It’s 9:36 pm on the East Coast but the party is just getting started here in TCPAWorld. So pour yourself an espresso shot and let’s talk multi-account revocation TCPA suits all through the evening.
One of the most common tactics of TCPA consumer lawyers these days is to convince a would-be client—sometimes a consumer on the verge of BK—to respond to a debt collector’s phone calls by requesting that calls stop using unclear language and then to hang up before the collector can inquire further. Many times this occurs without the debtor informing the collector that an attorney has been retained. And when calls continue the debtor turns around and sues the collector claiming revocation under the TCPA.
While this tactic is problematic enough standing alone, it becomes downright terrible when the collector holds multiple accounts for the same debtor and is asked to cease calls during an interaction involving only one of several accounts. Indeed, sometimes the collector is asked to stop calls regarding one account and is only later assigned a wholly different debt to service, yet the consumer still sues contending that the purported revocation was effectuated before the debt being called about was ever assigned to the collector. Wild stuff.
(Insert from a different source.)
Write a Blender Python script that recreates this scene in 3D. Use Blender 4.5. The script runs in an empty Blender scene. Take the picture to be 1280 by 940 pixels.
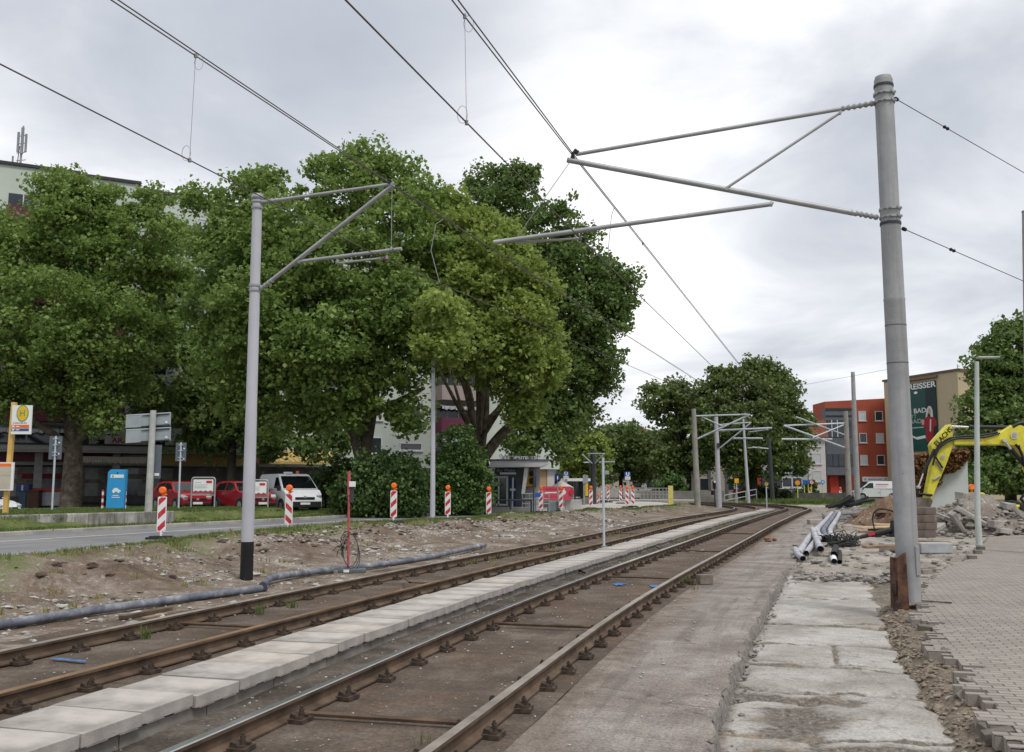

Last year’s Central District of California ruling in Jara v. Gc Servs., Case No 2:17-cv-04598-ODW-RAO, 2018 U.S. Dist. LEXIS 83522 (C.D. Cal. May 17, 2018) only added fuel to the fire when the Court held that an instruction by a consumer to cease calls on “my accounts”—plural—was sufficient to raise a jury question on the issue of revocation in TCPA suits involving the multi-account scenario. What a nightmare.
But that same Court just issued a ruling that dials back the scope of Jara and demonstrates that common sense may ultimately prevail in these suits.
In Henry Mendoza v. Allied Interstate LLC, et al., Case No. SACV 17-885 JVS, Doc. No. 64 (C.D. Cal. Oct. 22, 2019) the Court held definitively that a request for calls to cease during a discussion of one account serviced by a collector did not require the collector to cease calls on a wholly unrelated account that was not discussed during the call. The ruling is available here–Mendoza Order on MSJ
The facts of Mendoza are fairly common, but with a twist. Plaintiff owed credit card debt on cards branded with several major retailers but issued by a single card issuer. All of the accounts went delinquent and were assigned to the same collector to service. Before the accounts were assigned for collection, however, the Plaintiff called the card issuer to dispute a debt. During that call the card issuer was allegedly asked not to call again. Subsequently, the card issuer sent the remaining accounts—but not the account the debtor had called about—to a collector. The collector called the debtor regarding the balanced owed on the remaining cards.
Plaintiff sued the collector contending that it never had consent to call her. The Plaintiff’s theory was that the request to the card issuer to cease calls was a monolithic instruction that applied regardless of the account about which the call was being placed. Hence, the Plaintiff argued, when the card issuer transferred the remaining debts to the collector to service any consent that had previously been given by the card issuer had been revoked.
The Court disagreed, relying on the evidence. The recordings submitted to the Court established that the Plaintiff called the card issuer to discuss the balance on only one of her accounts. It was on that call that Plaintiff asked for calls to stop and Plaintiff’s other credit card accounts were never mentioned. The Court found that fact dispositive, concluding that the failure to mention the other accounts necessarily limited the revocation to only the single account Plaintiff called into discuss.
Interestingly, the Court ruled in favor of the collector even though the credit card issuer’s notes indicated that a revocation took place and that the debtor should only be called manually under the credit issuer’s policies and procedures. The Court found this issue irrelevant, however, as the key evidence was the request not to be called and—as noted above—that request took place on a call during which only one account was ever discussed.
Best of all, the Court distinguished Jara as a case involving a debtor who has used “specific language to revoke her consent, and mentioned all of her accounts…” That’s a pretty solid ruling for the collection industry—not only is summary judgment granted in favor of the collector, the Court narrowly reads Jara as only applying where a Plaintiff mentions multiple accounts.